Allemagne: les conservateurs en passe de s'allier encore avec l'extrême droite
Le parti conservateur allemand, favori des élections législatives à venir, s'apprête vendredi à unir une nouvelle fois au Parlement ses voix avec celles de l'extrême droite sur l'immigration, après un premier tollé sur cette question cette semaine.
Cette initiative hautement controversée survient alors que le chancelier social-démocrate Olaf Scholz a mis en garde contre le risque de voir bientôt ces deux formations s'allier pour gouverner le pays après le scrutin du 23 février.

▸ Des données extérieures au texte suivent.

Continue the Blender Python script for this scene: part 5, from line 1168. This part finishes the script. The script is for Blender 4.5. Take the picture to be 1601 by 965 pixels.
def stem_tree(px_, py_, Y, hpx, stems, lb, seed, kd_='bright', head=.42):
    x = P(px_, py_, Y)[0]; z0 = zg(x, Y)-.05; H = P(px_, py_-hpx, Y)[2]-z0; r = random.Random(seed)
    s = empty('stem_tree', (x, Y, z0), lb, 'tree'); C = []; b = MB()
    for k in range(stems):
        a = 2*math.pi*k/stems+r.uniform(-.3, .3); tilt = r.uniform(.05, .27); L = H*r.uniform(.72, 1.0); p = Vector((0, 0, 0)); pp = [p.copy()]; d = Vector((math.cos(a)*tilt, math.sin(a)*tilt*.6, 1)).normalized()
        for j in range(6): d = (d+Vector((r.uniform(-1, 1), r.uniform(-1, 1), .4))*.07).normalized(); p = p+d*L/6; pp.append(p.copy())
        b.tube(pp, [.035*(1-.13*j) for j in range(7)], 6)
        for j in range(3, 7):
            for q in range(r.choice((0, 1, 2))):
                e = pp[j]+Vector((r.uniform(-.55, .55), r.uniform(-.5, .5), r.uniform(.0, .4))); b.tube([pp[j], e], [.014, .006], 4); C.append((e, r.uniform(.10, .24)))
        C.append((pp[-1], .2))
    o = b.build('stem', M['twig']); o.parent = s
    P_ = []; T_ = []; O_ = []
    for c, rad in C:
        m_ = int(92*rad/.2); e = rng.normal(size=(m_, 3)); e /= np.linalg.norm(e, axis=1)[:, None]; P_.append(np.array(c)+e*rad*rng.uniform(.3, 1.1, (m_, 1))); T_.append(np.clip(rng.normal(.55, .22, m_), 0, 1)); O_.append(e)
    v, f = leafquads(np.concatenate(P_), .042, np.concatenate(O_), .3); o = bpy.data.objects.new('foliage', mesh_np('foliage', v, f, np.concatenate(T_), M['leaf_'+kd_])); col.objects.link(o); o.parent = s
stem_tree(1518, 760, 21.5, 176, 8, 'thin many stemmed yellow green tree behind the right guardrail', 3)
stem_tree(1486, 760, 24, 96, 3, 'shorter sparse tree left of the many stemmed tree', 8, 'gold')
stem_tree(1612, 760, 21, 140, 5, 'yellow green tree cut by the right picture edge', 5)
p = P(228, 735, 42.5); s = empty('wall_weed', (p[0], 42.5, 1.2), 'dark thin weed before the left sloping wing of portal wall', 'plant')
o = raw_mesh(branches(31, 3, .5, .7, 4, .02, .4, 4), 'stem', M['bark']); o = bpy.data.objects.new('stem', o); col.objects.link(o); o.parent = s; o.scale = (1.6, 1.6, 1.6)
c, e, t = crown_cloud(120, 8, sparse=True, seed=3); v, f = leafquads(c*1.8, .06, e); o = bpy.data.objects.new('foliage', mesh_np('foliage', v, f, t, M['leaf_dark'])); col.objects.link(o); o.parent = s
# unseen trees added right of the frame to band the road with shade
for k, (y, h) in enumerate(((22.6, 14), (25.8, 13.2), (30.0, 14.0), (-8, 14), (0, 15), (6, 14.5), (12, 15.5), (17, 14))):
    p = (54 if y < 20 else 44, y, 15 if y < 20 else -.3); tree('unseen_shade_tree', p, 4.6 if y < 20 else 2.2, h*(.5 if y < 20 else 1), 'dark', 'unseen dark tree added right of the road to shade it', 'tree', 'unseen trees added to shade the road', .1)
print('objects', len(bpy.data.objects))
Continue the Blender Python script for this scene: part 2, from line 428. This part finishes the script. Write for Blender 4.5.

La question du rapprochement entre les démocrates-chrétiens (CDU/CSU) de Friedrich Merz et l'Alternative pour l'Allemagne (AfD), crée un séisme depuis plusieurs jours, car elle brise un tabou dans l'histoire politique d'après-guerre du pays.
Jusqu'ici, les partis traditionnels excluaient toute coopération avec la droite radicale, en vertu de ce qu'ils qualifient de "cordon sanitaire".
Mais mercredi, les conservateurs, en tête des sondages, ont suscité la stupéfaction en faisant adopter avec les voix de l'AfD un texte non contraignant sur l'immigration visant à refuser l'entrée en Allemagne de tous les étrangers sans papiers, y compris les demandeurs d'asile.
- Tractations -
Vendredi à la chambre des députés, c'est d'une proposition de loi qu'il est question.
Elle vise à restreindre le rapprochement familial et faciliter les placements en rétention des étrangers sans papiers à la frontière. Le débat a démarré avec plusieurs heures de retard.
Friedrich Merz a tenté de mener au préalable des négociations en coulisses pour arracher un accord des sociaux-démocrates et des écologistes du gouvernement sur cette proposition de loi. Et ainsi éviter une nouvelle adoption grâce aux voix de l'AfD.
Mais "l'offre de compromis" à laquelle a participé le parti libéral FDP, favorable aux textes de la CDU, "a été rejetée" par les sociaux-démocrates et les écologistes, a déploré le député libéral Christian Dürr.
Le vote du texte, après des interventions qui devraient prendre tout l'après-midi, reste incertain.
Le milliardaire Elon Musk, désormais fervent soutien de l'AfD, a jugé les débats des députés allemands "prometteurs".
La gauche a exhorté la droite à retirer son texte.
"Nous pouvons encore fermer ensemble la porte de l'enfer", a déclaré le député social-démocrate Rolf Mützenich, exhortant la droite à "rétablir le cordon sanitaire" des formations modérées contre l'AfD.
Les conservateurs assurent ne pas chercher une alliance de gouvernement, mais seulement promouvoir leurs idées pour limiter l'immigration.
La droite démocrate-chrétienne est sous pression car son alliance de mercredi avec l'AfD a créé un séisme dans le pays, où la gauche estime que la porte est désormais ouverte pour que l'extrême droite accède au gouvernement, comme dans d'autres pays voisins.
Même si Friedrich Merz réfute toute idée de coalition au plan national avec l'AfD, "on ne peut pas lui faire confiance", a jugé vendredi Olaf Scholz dans un podcast du magazine Die Zeit.
- Scénario autrichien ? -
Les conservateurs autrichiens du parti ÖVP "ont tous dit qu'ils ne formeraient pas de coalition avec le (parti d'extrême droite) FPÖ. Et maintenant, il pourrait y avoir une coalition avec eux, et même un chancelier du FPÖ", a dit l'actuel chef de gouvernement.
Les chances de la proposition de loi d'entrer en vigueur d'ici les élections restent toutefois faibles, car le texte devrait aussi être approuvé d'ici là par la chambre haute du parlement, le Bundesrat. Et aucune majorité en sa faveur ne s'y dessine.
L'offensive des conservateurs sur l'immigration fait suite à une récente agression au couteau meurtrière à Aschaffenbourg, dans l'ouest du pays, par un Afghan, dernier épisode d'actes de violences impliquant des étrangers. Elle exacerbe le climat politique.
Même l'ex-chancelière Angela Merkel, qui fait pourtant partie de la même formation que Friedrich Merz, a critiqué son attitude "erronée" ayant abouti à façonner "une majorité avec les voix de l'AfD pour la première fois lors d'un vote au Bundestag".
L'AfD, parti anti-migrants et nationaliste, est créditée de plus de 20% des intentions de vote - deux fois plus que lors du précédent scrutin en 2021 - dans les sondages en vue des législatives. Elle est devancée par les conservateurs, crédités d'environ 30%.